■ **The task**
Everything from the first line of the data through the line with "shrub('green_shrub', 'dark shrub behind" is to be echoed exactly, minus the pictures.

■ **Data lines**
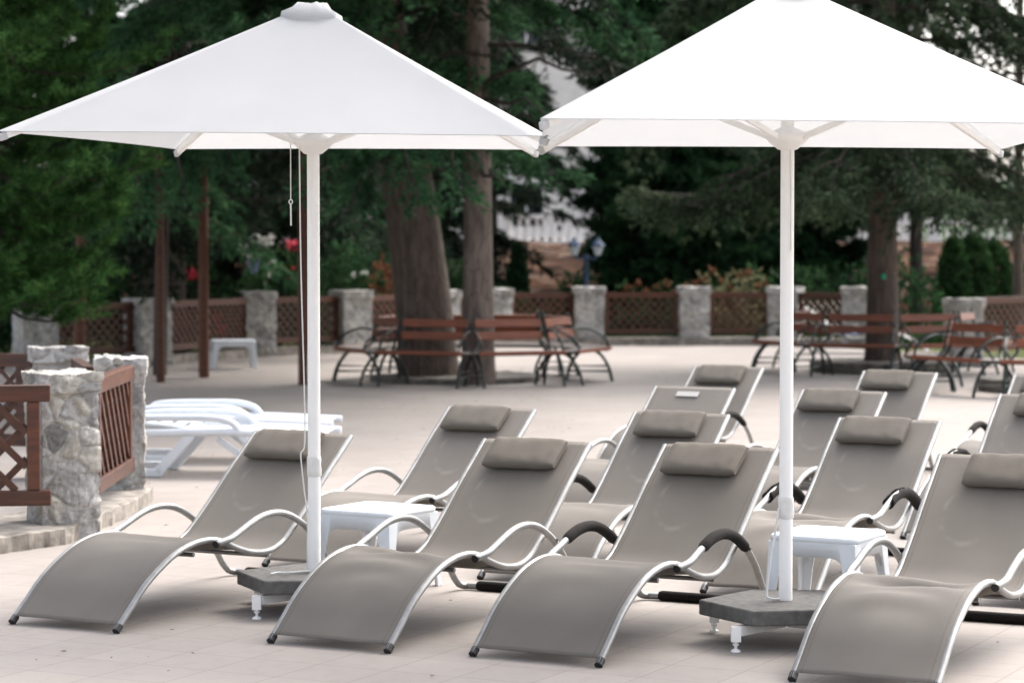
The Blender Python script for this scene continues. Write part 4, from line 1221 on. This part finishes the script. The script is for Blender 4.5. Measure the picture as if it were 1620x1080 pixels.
shrub('low_shrub', 'low green shrub left of the blue lamp post', 1.25, 47.4, .7, .5, 1.25, F_BUSH, 69, 600)
shrub('flowering_sedum', 'low plants with rust flower heads right of the lamp post pillar', 2.75, 46.0, .85, .5, 1.15, F_BUSH, 70, 500, shape='stalks', extra=[(F_RUST, 'flower_head', [(2.2 + .18 * i, 45.7 + .05 * (i % 3), 1.02 + .09 * math.sin(i * 2.1)) for i in range(8)], .10)])
shrub('flowering_sedum', 'taller plants with dry rust flower heads left of the right parasol pole', 4.15, 45.8, .75, .5, 1.35, F_DRY, 71, 420, shape='stalks', extra=[(F_RUST, 'flower_head', [(3.6 + .17 * i, 45.5 + .05 * (i % 3), 1.18 + .16 * math.sin(i * 1.7)) for i in range(8)], .09)])
shrub('green_shrub', 'arching green shrub behind the right parasol pole', 5.3, 46.6, 1.0, .6, 1.4, F_BUSH, 72, 800, shape='stalks', ln=.22)
for i, (px_, w_, t_) in enumerate(((1508, .42, 380), (1545, .5, 372), (1585, .5, 385))):
    q = px2(px_, t_, 49.0)
    shrub('thuja_column', ['light green column thuja, left of the three at right', 'light green column thuja, middle of the three at right', 'light green column thuja, right of the three at right'][i], q[0], q[1] + .4 * i, w_, w_, q[2], F_COL, 80 + i, 1200, shape='column', ln=.14, group='column thujas at right')
shrub('green_shrub', 'dark shrub below the single spruce, behind the railing', 7.2, 46.5, 1.3, .8, 1.7, F_YEW, 84, 900)
shrub('green_shrub', 'leafy shrub behind the far wall below the pine', -7.4, 39.2, 1.6, .9, 1.9, F_BUSH, 85, 1200)
shrub('green_shrub', 'dark shrub behind the leftmost far pillar', -8.8, 37.6, 1.4, .8, 1.8, F_YEW, 86, 1000)

# grass strip behind the far kerb
rng = np.random.default_rng(5)
gx = rng.uniform(-3, 9, 5000); gy = 44.85 + rng.uniform(0, .7, 5000)
P = np.stack([gx, gy, np.full(5000, -.02)], 1)
g = quad_mesh('grass', needles(rng, P, np.tile([0, 0, 1.0], (5000, 1)), 2, .22, .02, .35), F_COL)
g['kind'] = 'stuff'

# fallen needles and leaf bits on the paving
n_ = 900
lx_ = np.concatenate([rng.uniform(-3.5, 4, 110), rng.normal(-1, 4.5, n_ - 110)]); ly_ = np.concatenate([rng.uniform(8.6, 16, 110), rng.uniform(17, 36, n_ - 110)])
P = np.stack([lx_, ly_, np.full(n_, .006)], 1); a_ = rng.uniform(0, 2 * PI, n_); D = np.stack([np.cos(a_), np.sin(a_), np.zeros(n_)], 1)
s_ = np.stack([-np.sin(a_), np.cos(a_), np.zeros(n_)], 1); l_ = rng.uniform(.012, .05, (n_, 1)); w_ = l_ * rng.uniform(.12, .5, (n_, 1))
lit = quad_mesh('leaf_litter', np.stack([P, P + D * l_ * .5 + s_ * w_ / 2 + [0, 0, .004], P + D * l_, P + D * l_ * .5 - s_ * w_ / 2], 1), simple('dry_leaf', (.12, .085, .05), .9, 0, .5, 3))
lit['kind'] = 'stuff'

# -------------------------------------------- lamp post, terrace, building
lp = thing('lamp_post', 'blue double lantern lamp post behind the far wall', 'lamp post', (1.40, 45.8, 0))
MB().lathe([(.09, 0), (.09, .25), (.05, .3), (.045, 1.55), (.06, 1.6), (.03, 1.65)], 14).build('post', LAMPB, lp)
MB().tube(catmull([(-.22, 0, 1.62), (-.15, 0, 1.55), (0, 0, 1.60), (.15, 0, 1.55), (.22, 0, 1.62)], 5), .018, 8).build('cross_arm', LAMPB, lp)
for sx in (-1, 1):
    ln_ = MB().lathe([(.05, 0), (.11, .16), (.10, .17)], 6, (sx * .22, 0, 1.63), False).build('lantern', LAMPG, lp)
    MB().lathe([(.14, 0), (.12, .04), (.05, .11), (.02, .17)], 6, (sx * .22, 0, 1.80), False).build('lantern_roof', LAMPB, ln_)

def terrace(x0, x1, y, z, label):
    root = thing('balustrade', label, 'balustrade', ((x0 + x1) / 2, y, z))
    L = x1 - x0
    MB().box((0, 0, .86), (L, .26, .12)).build('handrail', BALM, root)
    MB().box((0, 0, .06), (L, .28, .14)).build('plinth', BALM, root)
    n = int(L / .26); b = MB()
    for k in range(n):
        b.lathe([(.05, 0), (.05, .05), (.035, .09), (.075, .22), (.06, .36), (.035, .50), (.05, .60), (.05, .67)], 8, (-L / 2 + (k + .5) * L / n, 0, .13))
    o = b.build('balusters', BALM, root); o['kind'] = 'stuff'
    for k in range(int(L / 3.2) + 1):
        MB().box((-L / 2 + .2 + k * 3.2, 0, .5), (.34, .34, 1.06)).build('pier', BALM, root)
    return root
terrace(-7.0, 8.0, 73.0, 1.86, 'white balustrade on top of the reddish bank')
terrace(9.5, 19.0, 74.0, 1.70, 'white balustrade seen right of the single tree')
MB().box((0, 86, .9), (80, 26, 1.9)).build('terrace', BANK)['kind'] = 'structure'

bd = thing('house', 'pale rendered house with dark windows behind the white balustrade', 'house', (2.0, 84, 1.8))
MB().box((0, 4, 5.0), (24, 8, 10.0)).build('wall', WALLM, bd)
MB().add([(-12.6, -.6, 10.0), (12.6, -.6, 10.0), (12.6, 8.6, 10.0), (-12.6, 8.6, 10.0), (-9, 4, 12.6), (9, 4, 12.6)], [(0, 1, 5, 4), (1, 2, 5), (2, 3, 4, 5), (3, 0, 4), (3, 2, 1, 0)]).build('roof', simple('red_brown_tiles', (.22, .09, .06), .8, 0, .3, 6), bd)
for fl in (0, 1, 2):
    for k in range(8):
        x = -10.5 + k * 3.0
        if fl == 0 and k == 4:
            fw = MB().box((x, -.03, 1.15), (1.2, .10, 2.3)).build('door', GLASS, bd)
        else:
            fw = MB().box((x, -.02, 1.5 + fl * 3), (1.15, .08, 1.5)).build('window', GLASS, bd)
        fm = MB()
        zc = 1.5 + fl * 3; hh = 1.5
        for dx in (-.6, .6): fm.box((x + dx, -.05, zc), (.09, .12, hh + .1))
        fm.box((x, -.05, zc + hh / 2), (1.11, .12, .09)).box((x, -.05, zc), (.06, .12, hh - .1))
        fm.build('frame', BALM, fw)

# ------------------------------------------------------------------ camera
cam = bpy.data.cameras.new('camera'); co = bpy.data.objects.new('camera', cam); COL.objects.link(co)
cam.sensor_width = 36; cam.lens = 85; cam.clip_end = 2000; cam.clip_start = .1
co.location = (0, 0, 1.76); co.rotation_euler = (R(90) - math.atan(147 / 3825), 0, 0)
cam.dof.use_dof = True; cam.dof.focus_distance = 10.9; cam.dof.aperture_fstop = 2.9; cam.dof.aperture_blades = 9
scene.camera = co

# ------------------------------------------------------------------- light
SUN_EL = R(50); SUN_AZ = R(42)      # azimuth measured clockwise from +Y (behind the trees, to the right)
w = bpy.data.worlds.new('World'); scene.world = w; w.use_nodes = True
nt = w.node_tree; bg = nt.nodes['Background']
sky = nt.nodes.new('ShaderNodeTexSky'); sky.sky_type = 'NISHITA'; sky.sun_disc = False
sky.sun_elevation = SUN_EL; sky.sun_rotation = SUN_AZ
sky.air_density = .8; sky.dust_density = 5.5; sky.ozone_density = .4
ov = nt.nodes.new('ShaderNodeHueSaturation'); ov.inputs['Saturation'].default_value = .42     # thin overcast
nt.links.new(sky.outputs[0], ov.inputs['Color']); nt.links.new(ov.outputs[0], bg.inputs[0]); bg.inputs[1].default_value = .15
sl = bpy.data.lights.new('sun', 'SUN'); sl.energy = .50; sl.angle = R(75); sl.color = (1, .985, .97)
so = bpy.data.objects.new('sun', sl); COL.objects.link(so)
dirv = Vector((math.sin(SUN_AZ) * math.cos(SUN_EL), math.cos(SUN_AZ) * math.cos(SUN_EL), math.sin(SUN_EL)))
so.rotation_euler = (-dirv).to_track_quat('-Z', 'Y').to_euler(); so.location = (8, 8, 20)

scene.view_settings.view_transform = 'Standard'; scene.view_settings.look = 'None'
scene.view_settings.exposure = 1.78; scene.view_settings.gamma = 1
scene.render.engine = 'CYCLES'
scene.cycles.max_bounces = 8; scene.cycles.transparent_max_bounces = 12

■ **The output**
The Blender Python script for this scene continues. Write part 4, from line 1221 on. This part finishes the script. The script is for Blender 4.5. Measure the picture as if it were 1620x1080 pixels.
shrub('low_shrub', 'low green shrub left of the blue lamp post', 1.25, 47.4, .7, .5, 1.25, F_BUSH, 69, 600)
shrub('flowering_sedum', 'low plants with rust flower heads right of the lamp post pillar', 2.75, 46.0, .85, .5, 1.15, F_BUSH, 70, 500, shape='stalks', extra=[(F_RUST, 'flower_head', [(2.2 + .18 * i, 45.7 + .05 * (i % 3), 1.02 + .09 * math.sin(i * 2.1)) for i in range(8)], .10)])
shrub('flowering_sedum', 'taller plants with dry rust flower heads left of the right parasol pole', 4.15, 45.8, .75, .5, 1.35, F_DRY, 71, 420, shape='stalks', extra=[(F_RUST, 'flower_head', [(3.6 + .17 * i, 45.5 + .05 * (i % 3), 1.18 + .16 * math.sin(i * 1.7)) for i in range(8)], .09)])
shrub('green_shrub', 'arching green shrub behind the right parasol pole', 5.3, 46.6, 1.0, .6, 1.4, F_BUSH, 72, 800, shape='stalks', ln=.22)
for i, (px_, w_, t_) in enumerate(((1508, .42, 380), (1545, .5, 372), (1585, .5, 385))):
    q = px2(px_, t_, 49.0)
    shrub('thuja_column', ['light green column thuja, left of the three at right', 'light green column thuja, middle of the three at right', 'light green column thuja, right of the three at right'][i], q[0], q[1] + .4 * i, w_, w_, q[2], F_COL, 80 + i, 1200, shape='column', ln=.14, group='column thujas at right')
shrub('green_shrub', 'dark shrub below the single spruce, behind the railing', 7.2, 46.5, 1.3, .8, 1.7, F_YEW, 84, 900)
shrub('green_shrub', 'leafy shrub behind the far wall below the pine', -7.4, 39.2, 1.6, .9, 1.9, F_BUSH, 85, 1200)
shrub('green_shrub', 'dark shrub behind the leftmost far pillar', -8.8, 37.6, 1.4, .8, 1.8, F_YEW, 86, 1000)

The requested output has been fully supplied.